Foi esse messianismo que conduziu Petrônio Barradas à presidência do Bahia. Mas não foi necessariamente dele a idéia de que só a corrente política a que pertence era a única e transcendental saída, mas sim do seu mentor e eminência parda Paulo Maracajá, segundo minha humilde e atônita opinião. Lembro-me de Petrônio declarando, à época das últimas eleições no Bahia: “Eu não podia deixar que um bando de aventureiros viesse a dirigir o Bahia!”. Falava do seu oponente, o candidato Fernando Jorge e dos que o apoiavam (incluindo o jornalista Nestor Mendes). Era Petrônio falando, mas me pareceu que ele estava dublando Maracajá.
Não conheço pessoalmente nenhum dos citados, que aqui só estão nomeados por serem figuras públicas, assim como são públicos os fatos relatados. Não sei se o engenheiro Fernando Jorge e seus companheiros de chapa seriam um fiasco ou um sucesso na condução dos destinos do Bahia. Sei que eles tinham um projeto (ambicioso, por sinal) e que Petrônio não tinha projeto nenhum, a não ser impedir que um “falso Messias” concorrente ocupasse o lugar que lhe era reservado por direito divino. Quer dizer, eu acho que na verdade era Maracajá quem pensava assim e, devido ao seu impedimento legal de se candidatar, induziu Petrônio a aceitar a tarefa messiânica de pegar a bananosa, não lhe dando nem a chance de dizer: “É ruim, hein?” ou “Véi, afasta de mim esse cálice!”

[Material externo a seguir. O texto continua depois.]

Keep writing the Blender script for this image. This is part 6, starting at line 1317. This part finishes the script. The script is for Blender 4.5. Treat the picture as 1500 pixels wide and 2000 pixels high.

Depois da política de pés-no-chão de Marcelo Guimarães, que se revelou como pé-na-cova, chegamos à política da administração da escassez sem criatividade de Petrônio, que no último sábado se mostrou insuportável, intolerável. Não vou entrar no mérito da correção nem da eficácia do ato da torcida invadindo o campo. Não se tratou de uma atitude pensada, planejada, calculada. Aquilo lá foi um ato de desespero. Foi puramente passional. E não queiram achar razão na paixão, porque até a Justiça costumava reconhecer atenuantes em crimes passionais, por conta da “privação dos sentidos”. A torcida já estava com os testículos repletos. Já não via mais ressonância nas vaias, nos desabafos em microfones. Resolveu agir diferente. Como diz a piada, quando ela se viu diante do precipício, deu um passo à frente.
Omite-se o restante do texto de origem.